子供の情景
監督:ハナ・マフマルバフ
出演:ニクバクト・ノルーズほか
日本公開:2009年
若きイランの女性監督がどうしても伝えたかったアフガニスタンの姿
舞台はアフガニスタンのバーミヤン。アフガニスタンでロケが行われた映画はそもそもあまりないのではないかと思いますが、その中でも2001年にターリバーンによって仏像が爆破されたバーミヤンで撮影されたのはおそらくこの映画ぐらいでしょう。
6歳の少女・バクタイは学校に行きたいと言って家を飛び出し、小さな旅が始まります。なんとかノートを手に入れて学校に向かうものの、途中でターリバーンを真似て戦争ごっこをする少年たちに巻き込まれてしまいます。映画公開当時まだ10代だったハナ・マフマルバフ監督は、少女の視点で見た世界の端々の美しさを描くと同時に、アフガニスタンが抱えている社会問題の深刻さ・複雑さを表現しています。監督はどのように演出したのか定かではありませんが、邦題の示す通り製作陣は「子供の情景」に入り込むことに徹して、キャストの子ども・大人たちに自由に演技をさせたのでしょう。重いテーマを背負いながらも、登場人物たちのとても自然で作為がない立ち振舞が映画を見やすくしています。
劇中に多くの比喩が登場しますが、ターリバーンによって破壊された仏像があった空洞もひとつの大きな比喩でしょう。

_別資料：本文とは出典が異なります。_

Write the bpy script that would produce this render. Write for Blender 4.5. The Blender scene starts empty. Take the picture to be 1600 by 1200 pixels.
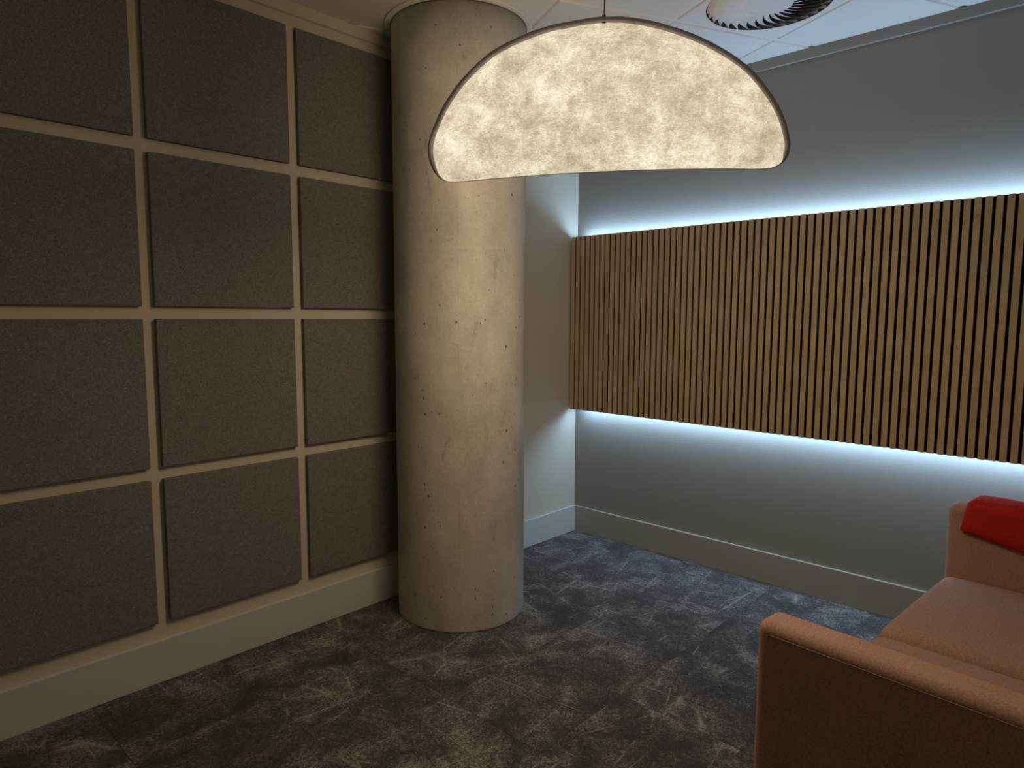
import bpy, bmesh, math, random
from mathutils import Vector, Matrix, noise

random.seed(7)
scene = bpy.context.scene
COL = scene.collection

# ------------------------------------------------------------------ camera
F_PX, PITCH, YAW, ROLL = 1046.7, 0.1012, 0.8134, 0.0033
CAM = Vector((-3.7222, -2.8993, 1.5231))
cam_d = bpy.data.cameras.new('camera')
cam_d.sensor_fit = 'HORIZONTAL'; cam_d.sensor_width = 36.0
cam_d.lens = F_PX / 1600 * 36.0
cam_d.clip_start = 0.02
cam = bpy.data.objects.new('camera', cam_d); COL.objects.link(cam)
fw = Vector((math.sin(YAW)*math.cos(PITCH), math.cos(YAW)*math.cos(PITCH), -math.sin(PITCH)))
rt = Vector((math.cos(YAW), -math.sin(YAW), 0)); up = rt.cross(fw)
rt2 = rt*math.cos(ROLL)+up*math.sin(ROLL); up2 = -rt*math.sin(ROLL)+up*math.cos(ROLL)
m = Matrix((rt2, up2, -fw)).transposed().to_4x4(); m.translation = CAM
cam.matrix_world = m
scene.camera = cam

# ------------------------------------------------------------------ world, exposure
w = bpy.data.worlds.new('world'); scene.world = w; w.use_nodes = True
w.node_tree.nodes['Background'].inputs[0].default_value = (0.02, 0.02, 0.022, 1)
w.node_tree.nodes['Background'].inputs[1].default_value = 0.2
vs = scene.view_settings
vs.view_transform = 'Standard'; vs.look = 'None'; vs.gamma = 1.0; vs.use_curve_mapping = False
vs.exposure = 0.0
scene.cycles.max_bounces = 6; scene.cycles.glossy_bounces = 2; scene.cycles.transmission_bounces = 2
LAMP_W = (5.0, 2.8, 11.0)             # pendant light, watts leaving each half of the front, each half of the back, the underside
LAMP_RGB = (1.0, 0.74, 0.44)
LED_STRENGTH = 40.0                 # strip lights behind the slatted panel
LED_RGB = (0.48, 0.72, 1.0)

# room numbers (metres): corner of the two visible walls is the origin
ZC, ZT, ZS = 2.915, 2.863, 0.179     # ceiling, underside of top trim, top of skirting
XW, YW = -5.4, -4.7                  # far ends of the room behind the camera

# ------------------------------------------------------------------ material helpers
def new_mat(name):
    mt = bpy.data.materials.new(name); mt.use_nodes = True
    nt = mt.node_tree; b = nt.nodes['Principled BSDF']
    return mt, nt, b
def N(nt, typ, **kw):
    n = nt.nodes.new(typ)
    for k, v in kw.items():
        if k.startswith('_'): setattr(n, k[1:], v)
        else: n.inputs[k.replace('__', ' ')].default_value = v
    return n
def coords(nt, scale=(1,1,1), kind='Object', rot=(0,0,0)):
    tc = nt.nodes.new('ShaderNodeTexCoord'); mp = nt.nodes.new('ShaderNodeMapping')
    mp.inputs['Scale'].default_value = scale; mp.inputs['Rotation'].default_value = rot
    nt.links.new(tc.outputs[kind], mp.inputs['Vector'])
    return mp.outputs['Vector']
def noise_tex(nt, vec, scale, detail=4, rough=0.55, dist=0.0):
    n = N(nt, 'ShaderNodeTexNoise', Scale=scale, Detail=detail, Roughness=rough, Distortion=dist)
    if vec is not None: nt.links.new(vec, n.inputs['Vector'])
    return n.outputs['Fac']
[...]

何が無くなったのか、そして空洞をこれからどのように埋めていくのか。そうした比喩が込められているように思えます。この作品の原題は『Buddha Collapsed out of Shame(ブッダは恥辱のあまり崩れ落ちた)』ですが、アフガン内戦も9.11も仏像の爆破も、子どもたちには何の責任もありません。バクタイの年齢が2001年に生まれたか生まれていないかぐらいの6歳であるというのも、偶然かもしれませんが題名に大きな関わりがあるように思えます。
子どもの純粋さに触れてみたいという方から、じっくりと国際情勢について考えてみたいという方、教育の機会が与えられていない国の子どもたちについて考えてみたいという方まで広くおすすめできる訴求力に溢れた映画です。